The theme of Point Counterpoint concerns the mind/body dichotomy, which I think is really interesting. It makes you think about yourself a little differently than you may be used to.

18 of 20 people found the following review helpful.
Point, not counterpoint
By Roger Brunyate
Aldous Huxley's 1928 novel opens with a grand London party given by Lady Edward Tantamount. Music plays. Dozens of characters cross the stage, meet briefly, argue, and part. Some go on to a restaurant that stays open past midnight; there, they meet still more characters and argue some more; several of them continue to yet another party in the early hours of the morning. We are now 100 pages into the book, a quarter of the way through. The numerous characters will continue to bump into each other over the next days and months, but the essential texture of the opening will not change.

If you Google the title, the question comes back "Did you mean Point Counterpoint?" Well, no. Counterpoint is a musical term implying line and movement: two or more voices, intertwining with one another, echoing, developing, but never standing still. Huxley certainly understands that music implies movement -- his descriptions of actual music are superb -- but his method as a novelist is essentially static: to set characters off against one another, each of whom represents a different point of view. The book is thus a series of debates, some funny, some serious, all clever. But the characters ricochet off one another like balls on a pool table; this is truly a matter of point clashing with point; there is no line, little movement, and almost no plot.

Oddly enough, Huxley has one of his characters, a writer, criticize his own method: "Novel of ideas. The character of each personage must be implied, as far as possible, in the ideas of which he is the mouthpiece. In so far as theories are rationalizations of sentiments, instincts, dispositions of soul, this is feasible. The chief defect of the novel of ideas is that you must write about people who have ideas to express -- which excludes all but about .01 per cent of the human race." And again: "The great defect of the novel of ideas is that it's a made-up affair. Necessarily; for people who can reel off neatly formulated notions aren't quite real; they're slightly monstrous. Living with monsters becomes rather tiresome in the long run." He has it right; this book IS a made-up affair, it IS tiresome, and its .01 percent of the human race consists of a handful of English aristocrats and intellectuals -- Huxley as a kind of egghead Evelyn Waugh.

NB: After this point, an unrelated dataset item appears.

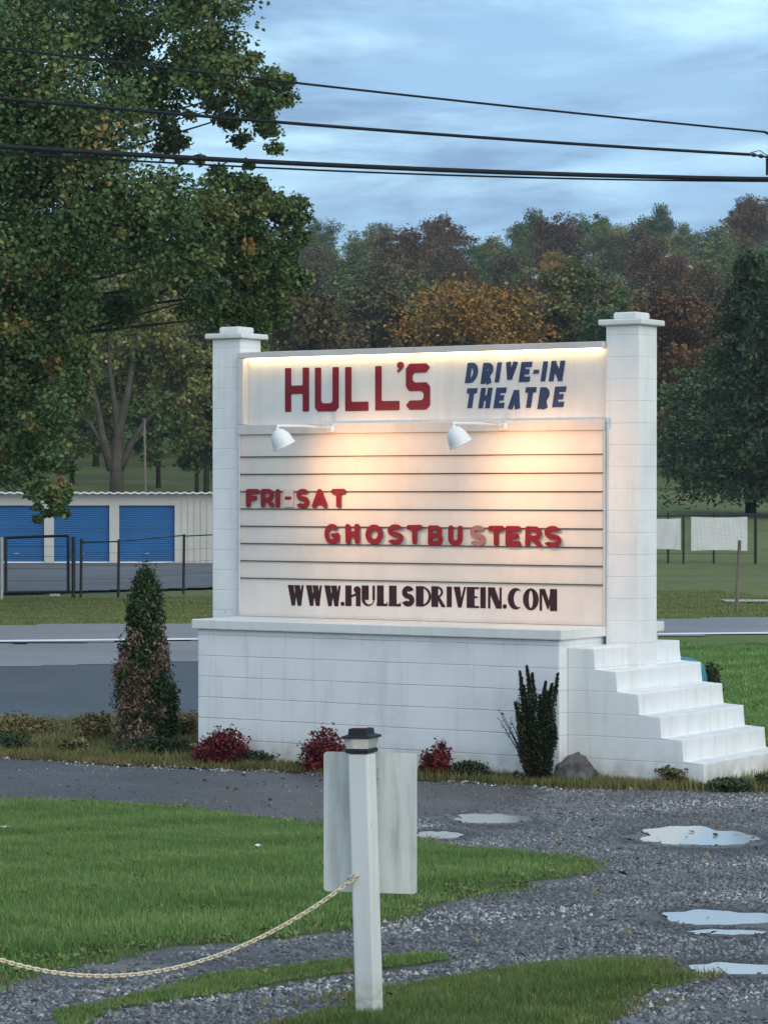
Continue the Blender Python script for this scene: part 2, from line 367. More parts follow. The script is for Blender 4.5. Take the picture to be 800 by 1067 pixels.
def lathe(bm, prof, seg=24, mtx=None):
    rings = []
    for (r, z) in prof:
        if r < 1e-6: rings.append([bm.verts.new((0, 0, z))])
        else: rings.append([bm.verts.new((r * math.cos(k * 2 * math.pi / seg), r * math.sin(k * 2 * math.pi / seg), z)) for k in range(seg)])
    for a, b_ in zip(rings, rings[1:]):
        for k in range(seg):
            k2 = (k + 1) % seg
            if len(a) == 1: bm.faces.new((a[0], b_[k], b_[k2]))
            elif len(b_) == 1: bm.faces.new((a[k], a[k2], b_[0]))
            else: bm.faces.new((a[k], a[k2], b_[k2], b_[k]))
    if mtx is not None: bmesh.ops.transform(bm, matrix=mtx, verts=bm.verts)
    return bm
def mesh_arrays(name, V, nper, tint=None, smooth=False):
    """V: (n, nper, 3) separate polygons"""
    n = len(V); me = bpy.data.meshes.new(name)
    me.vertices.add(n * nper); me.vertices.foreach_set('co', np.ascontiguousarray(V, dtype=np.float32).ravel())
    me.loops.add(n * nper); me.loops.foreach_set('vertex_index', np.arange(n * nper, dtype=np.int32))
    me.polygons.add(n); me.polygons.foreach_set('loop_start', np.arange(0, n * nper, nper, dtype=np.int32))
    if tint is not None:
        a = me.attributes.new('tint', 'FLOAT', 'POINT'); a.data.foreach_set('value', np.repeat(np.asarray(tint, np.float32), nper))
    me.update(calc_edges=True); me.validate()
    return me
def mesh_indexed(name, V, Fc, tint=None):
    me = bpy.data.meshes.new(name); k = Fc.shape[1]; n = len(Fc)
    me.vertices.add(len(V)); me.vertices.foreach_set('co', np.ascontiguousarray(V, dtype=np.float32).ravel())
    me.loops.add(n * k); me.loops.foreach_set('vertex_index', np.ascontiguousarray(Fc, dtype=np.int32).ravel())
    me.polygons.add(n); me.polygons.foreach_set('loop_start', np.arange(0, n * k, k, dtype=np.int32))
    if tint is not None:
        a = me.attributes.new('tint', 'FLOAT', 'POINT'); a.data.foreach_set('value', np.asarray(tint, np.float32))
    me.update(calc_edges=True); return me
def leaf_mesh(name, P, size, tint, rng, aspect=.6, up=.25, droop=None):
    """rhombus leaves, two triangles bent along the midrib -> one quad each"""
    n = len(P)
    nr = rng.normal(size=(n, 3)); nr[:, 2] = np.abs(nr[:, 2]) + up; nr /= np.linalg.norm(nr, axis=1)[:, None]
    d = rng.normal(size=(n, 3))
    if droop is not None: d[:, 2] += droop
    a = np.cross(nr, d); a /= np.linalg.norm(a, axis=1)[:, None] + 1e-9; b_ = np.cross(nr, a)
    s = size * (.6 + .8 * rng.random(n))[:, None]
    V = np.stack([P - b_ * s * .5, P + a * s * .5 * aspect + b_ * s * .05 + nr * s * .12, P + b_ * s * .5, P - a * s * .5 * aspect + b_ * s * .05 + nr * s * .12], 1)
    return mesh_arrays(name, V, 4, tint)
def sheet(name, poly, cell, material, lift, wob=.0, wfreq=1.0, dips=False, kind='structure', extra=None, edge=0.0):
    x0, y0 = poly.min(0) - .3; x1, y1 = poly.max(0) + .3
    xs = np.arange(x0, x1 + cell, cell); ys = np.arange(y0, y1 + cell, cell)
    gx, gy = np.meshgrid(xs, ys)
    cxm, cym = gx[:-1, :-1] + cell / 2, gy[:-1, :-1] + cell / 2
    sx = hnoise(cxm * wfreq, cym * wfreq, 1.3) * wob; sy = hnoise(cxm * wfreq, cym * wfreq, 5.7) * wob
    k = inside(poly, cxm + sx, cym + sy)
    if extra is not None: k &= extra(cxm, cym)
    ny, nx = gx.shape
    idx = np.arange(ny * nx).reshape(ny, nx)
    Fc = np.stack([idx[:-1, :-1][k], idx[:-1, 1:][k], idx[1:, 1:][k], idx[1:, :-1][k]], 1)
    used, inv = np.unique(Fc, return_inverse=True); Fc = inv.reshape(Fc.shape)
    X = gx.ravel()[used]; Y = gy.ravel()[used]
    nb = np.bincount(Fc.ravel(), minlength=len(used))
    V = np.stack([X, Y, hgt(X, Y, dips) + lift - np.where(nb < 4, edge, 0)], 1)
    o = link(name, mesh_indexed(name, V, Fc), material)
    o.data.polygons.foreach_set('use_smooth', [True] * len(o.data.polygons))
    return tag(o, kind=kind)
def copy_tree(o, parent=None):
    c = o.copy(); C.objects.link(c)
    if parent is not None: c.parent = parent
    for ch in list(o.children): copy_tree(ch, c)
    return c

# ------------------------------------------------------------------ setting: ground
def grow(a, b, s0, f):
    v = [a]; s = s0
    while v[-1] < b: v.append(v[-1] + s); s *= f
    return v
ysg = list(np.arange(-12, 32, .5)) + list(np.arange(32, 260, 2.0)) + grow(260, 3000, 4, 1.15)
xp = list(np.arange(0, 16, .5)) + grow(16, 1800, 1.2, 1.14)
xsg = [-v for v in xp[:0:-1]] + xp
gx, gy = np.meshgrid(xsg, ysg); ny, nx = gx.shape; idx = np.arange(ny * nx).reshape(ny, nx)
Fc = np.stack([idx[:-1, :-1], idx[:-1, 1:], idx[1:, 1:], idx[1:, :-1]], -1).reshape(-1, 4)
V = np.stack([gx.ravel(), gy.ravel(), hgt(gx.ravel(), gy.ravel()) - .07], 1)
g = link('ground', mesh_indexed('ground', V, Fc), M['grassland']); tag(g, kind='structure')
g.data.polygons.foreach_set('use_smooth', [True] * len(g.data.polygons))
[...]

Several times, I almost tossed the book away, yet kept on reading -- why? The first time was when Huxley introduces Mark Rampion, a painter and would-be novelist closely based on his friend D. H. Lawrence. Here is a character who does not come from the upper classes, whose thoughts are three-dimensional and fully worked out, and whose unconventional yet bracing morality serves as a touchstone for the other characters in the book. The chapter describing his courtship is one of the few passages where the novel of ideas becomes one of feeling, and it was riveting. Although nothing quite like that chapter comes again, I kept on because I was often amused, sometimes challenged (Huxley is an erudite author who almost demands footnotes), and increasingly aware that I was reading something that was as close to source material on the period as I was likely to find. For Huxley does not confine himself to the social and amorous goings-on typical of an early Waugh book such as A HANDFUL OF DUST. He also addresses politics (both fascism and communism are represented), religion and its substitutes, philosophy, the arts, and science. Even sex gets analyzed with an almost scientific detachment: there is a long disquisition by one of the more despicable characters on the techniques of seduction, perversion, and spiritual degradation; another embarks on what must be the first examination in literature of the phrase "sleeping around". As a reference work, this is fascinating; I just wish it were a better novel. Interesting though the numerous points are, I could have done with some genuine counterpoint.